Deux. Le comportement des gardiens marocains des camps de concentration. Tous les témoignages rapportés par Robert Satloff concordent pour dire « qu'il n'y avait aucune crainte de ces gardes arabes, mais plutôt des militaires encadreurs français ». L'auteur cite « un rapport rendant compte de nombreux cas de tortures sadiques sur les malheureux prisonniers juifs et non-juifs, où les seuls étincelles d'humanité venaient des gardes Arabes de Aïn Al Ouarrak ». Toujours dans ce même lieu, l'auteur restitue un épisode significatif : « N'ayant pas eu d'eau toute la journée, les prisonniers ont refusé de travailler. Ils sont allés demander de l'eau au responsable de camp, le lieutenant Grunter. Il le leur a refusé et leur a ordonné de retourner au travail. Comme ils ne se dispersaient pas, il commanda aux gardes d'ouvrir le feu. Les gardes Arabes tirèrent en l'air, alors que des gardes français blesseront deux prisonniers ».
Au cours de son séjour au Maroc, Robert Satloff a visité le Musée juif de Casablanca qu'il décrit comme « un joyau culturel, unique en son genre dans un pays arabe ». Il a eu cette conversation avec son conservateur : « quand j'ai interrogé le conservateur au sujet des explosions de violences lancées contre les quartiers juifs dans les grandes villes du Maroc, pendant la guerre, il est devenu presque apoplectique. Il a énergiquement nié qu'une telle chose pourrait s'être produite».

Avant d'élargir son investigation, en ces termes : « Pratiquement chaque juif que j'ai rencontré au Maroc, et en Tunisie, a comme un seul homme présenté une défense vigoureuse du rôle joué par les princes musulmans locaux, particulièrement le Sultan du Maroc et le Bey de Tunis, en protégeant “leurs juifs” ; ce qui était la vérité vraie ».



Le bey et De Gaulle


Tout est dit.
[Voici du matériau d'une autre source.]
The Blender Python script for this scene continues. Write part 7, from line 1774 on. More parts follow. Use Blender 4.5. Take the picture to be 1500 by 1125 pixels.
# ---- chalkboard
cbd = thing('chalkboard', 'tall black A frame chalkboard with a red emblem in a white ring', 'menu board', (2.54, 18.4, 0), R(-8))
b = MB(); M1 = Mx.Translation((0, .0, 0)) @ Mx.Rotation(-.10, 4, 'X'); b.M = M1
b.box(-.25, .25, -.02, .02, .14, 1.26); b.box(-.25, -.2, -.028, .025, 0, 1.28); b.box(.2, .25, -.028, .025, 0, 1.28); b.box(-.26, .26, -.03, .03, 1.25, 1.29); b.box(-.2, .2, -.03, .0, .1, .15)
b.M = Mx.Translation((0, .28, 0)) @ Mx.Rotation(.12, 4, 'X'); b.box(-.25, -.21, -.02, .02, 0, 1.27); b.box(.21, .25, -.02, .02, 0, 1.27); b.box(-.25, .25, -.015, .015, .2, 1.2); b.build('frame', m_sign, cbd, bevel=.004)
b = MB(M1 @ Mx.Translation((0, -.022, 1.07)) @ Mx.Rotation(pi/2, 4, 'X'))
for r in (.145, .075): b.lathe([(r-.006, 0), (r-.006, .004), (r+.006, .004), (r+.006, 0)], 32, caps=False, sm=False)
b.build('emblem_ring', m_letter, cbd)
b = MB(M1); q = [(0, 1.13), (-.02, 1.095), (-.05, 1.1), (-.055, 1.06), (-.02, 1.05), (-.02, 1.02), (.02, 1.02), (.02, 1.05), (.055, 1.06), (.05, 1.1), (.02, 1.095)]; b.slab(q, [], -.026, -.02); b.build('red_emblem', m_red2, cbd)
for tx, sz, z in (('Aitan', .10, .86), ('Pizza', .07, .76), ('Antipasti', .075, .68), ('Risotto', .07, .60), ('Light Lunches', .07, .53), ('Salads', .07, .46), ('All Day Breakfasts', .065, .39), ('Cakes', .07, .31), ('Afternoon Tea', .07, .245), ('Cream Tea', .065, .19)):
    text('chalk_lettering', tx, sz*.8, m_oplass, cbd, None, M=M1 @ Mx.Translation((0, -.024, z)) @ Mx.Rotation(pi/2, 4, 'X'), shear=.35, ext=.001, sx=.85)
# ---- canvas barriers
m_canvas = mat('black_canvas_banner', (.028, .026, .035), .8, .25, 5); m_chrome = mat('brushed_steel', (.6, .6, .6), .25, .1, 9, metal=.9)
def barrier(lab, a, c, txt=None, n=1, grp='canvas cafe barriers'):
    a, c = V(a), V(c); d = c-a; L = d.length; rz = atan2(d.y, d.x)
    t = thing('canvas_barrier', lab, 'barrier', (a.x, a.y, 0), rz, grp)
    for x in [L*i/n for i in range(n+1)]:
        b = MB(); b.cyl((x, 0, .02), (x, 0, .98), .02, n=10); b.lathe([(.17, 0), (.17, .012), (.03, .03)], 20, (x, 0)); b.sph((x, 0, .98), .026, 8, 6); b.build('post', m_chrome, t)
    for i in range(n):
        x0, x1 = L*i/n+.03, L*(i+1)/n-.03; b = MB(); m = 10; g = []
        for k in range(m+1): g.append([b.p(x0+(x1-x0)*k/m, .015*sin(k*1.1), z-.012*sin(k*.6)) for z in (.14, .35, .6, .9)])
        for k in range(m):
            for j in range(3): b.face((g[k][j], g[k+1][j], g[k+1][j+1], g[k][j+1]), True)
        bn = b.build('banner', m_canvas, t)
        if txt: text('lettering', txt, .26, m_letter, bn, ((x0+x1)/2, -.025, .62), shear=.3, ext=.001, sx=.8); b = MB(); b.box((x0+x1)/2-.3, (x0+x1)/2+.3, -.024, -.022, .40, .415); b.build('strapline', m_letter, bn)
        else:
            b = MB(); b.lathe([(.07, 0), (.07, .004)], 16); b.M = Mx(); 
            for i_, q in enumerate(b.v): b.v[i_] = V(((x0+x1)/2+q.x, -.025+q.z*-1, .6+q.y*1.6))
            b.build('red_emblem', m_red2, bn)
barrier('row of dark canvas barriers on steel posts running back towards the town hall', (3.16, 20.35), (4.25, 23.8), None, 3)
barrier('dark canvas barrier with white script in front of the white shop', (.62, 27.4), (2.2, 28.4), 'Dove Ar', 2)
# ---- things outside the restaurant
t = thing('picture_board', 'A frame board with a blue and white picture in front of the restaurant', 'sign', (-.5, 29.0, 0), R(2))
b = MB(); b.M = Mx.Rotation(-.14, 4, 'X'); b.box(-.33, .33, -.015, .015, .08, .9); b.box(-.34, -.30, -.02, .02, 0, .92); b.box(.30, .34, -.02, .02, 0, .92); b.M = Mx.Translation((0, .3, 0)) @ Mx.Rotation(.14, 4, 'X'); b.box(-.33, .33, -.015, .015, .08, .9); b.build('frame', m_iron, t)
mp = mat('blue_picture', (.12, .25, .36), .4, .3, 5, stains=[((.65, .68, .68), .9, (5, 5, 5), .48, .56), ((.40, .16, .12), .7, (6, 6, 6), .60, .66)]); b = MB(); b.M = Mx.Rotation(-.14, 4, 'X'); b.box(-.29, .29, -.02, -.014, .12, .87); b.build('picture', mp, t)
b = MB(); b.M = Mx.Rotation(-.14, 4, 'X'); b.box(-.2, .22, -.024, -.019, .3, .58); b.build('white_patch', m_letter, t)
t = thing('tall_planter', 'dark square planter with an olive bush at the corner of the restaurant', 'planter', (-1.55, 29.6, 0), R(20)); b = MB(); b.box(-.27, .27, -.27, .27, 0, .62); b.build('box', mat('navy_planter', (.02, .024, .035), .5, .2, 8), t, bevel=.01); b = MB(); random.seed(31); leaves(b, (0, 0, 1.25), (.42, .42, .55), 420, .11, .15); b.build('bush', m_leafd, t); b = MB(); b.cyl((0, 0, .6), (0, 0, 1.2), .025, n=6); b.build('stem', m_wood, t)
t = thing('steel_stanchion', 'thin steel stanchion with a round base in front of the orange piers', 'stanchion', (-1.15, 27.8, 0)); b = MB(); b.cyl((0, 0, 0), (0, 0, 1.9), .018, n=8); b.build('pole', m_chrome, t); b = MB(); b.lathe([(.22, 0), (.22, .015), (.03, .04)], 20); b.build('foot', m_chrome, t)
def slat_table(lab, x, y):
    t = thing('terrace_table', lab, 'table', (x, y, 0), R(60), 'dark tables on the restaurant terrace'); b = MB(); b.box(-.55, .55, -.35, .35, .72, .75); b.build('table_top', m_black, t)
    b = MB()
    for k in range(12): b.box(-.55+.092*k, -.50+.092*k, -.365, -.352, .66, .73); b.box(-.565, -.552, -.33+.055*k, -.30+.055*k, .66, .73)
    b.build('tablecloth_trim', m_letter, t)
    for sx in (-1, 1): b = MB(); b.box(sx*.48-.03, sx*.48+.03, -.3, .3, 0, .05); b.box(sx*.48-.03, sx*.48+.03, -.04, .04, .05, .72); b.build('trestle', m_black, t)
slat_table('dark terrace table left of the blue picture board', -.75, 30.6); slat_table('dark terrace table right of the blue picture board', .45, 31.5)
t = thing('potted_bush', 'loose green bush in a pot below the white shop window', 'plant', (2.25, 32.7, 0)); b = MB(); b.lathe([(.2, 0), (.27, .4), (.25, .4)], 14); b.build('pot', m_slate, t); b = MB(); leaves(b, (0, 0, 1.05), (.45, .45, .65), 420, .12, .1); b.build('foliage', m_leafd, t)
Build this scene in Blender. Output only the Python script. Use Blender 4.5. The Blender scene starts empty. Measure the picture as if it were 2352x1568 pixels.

Enfin, presque.
Car Robert Satloff fait une mise en contexte plus générale : «Prises ensemble, ces histoires d'Arabes aidant des juifs montrent que même les dures réalités de la guerre n'ont pu éteindre la générosité humaine la plus élémentaire… En d'autres moments et en d'autres lieux, les actes décrits dans ces histoires ne seraient pas aussi remarquables. Mais dans les circonstances et les endroits où ils se sont produits, ces faits sont extraordinaires».
Robet Satloff, dans un article paru le 8 octobre 2006 dans le Washington Post, milite pour la reconnaissance officielle de ces héros arabes de l'Holocauste qui, anonymes ou connus, comme Mohammed V, méritent d'être inscrits parmi les justes des nations pour avoir ouvert leur cœur aux juifs durant les persécutions nazies.

Les faits historiques sont suffisamment têtus pour ne supporter aucun révisionnisme, d'où qu'il vienne et quelles que soient les tentations de relecture à partir d'autres faits présents.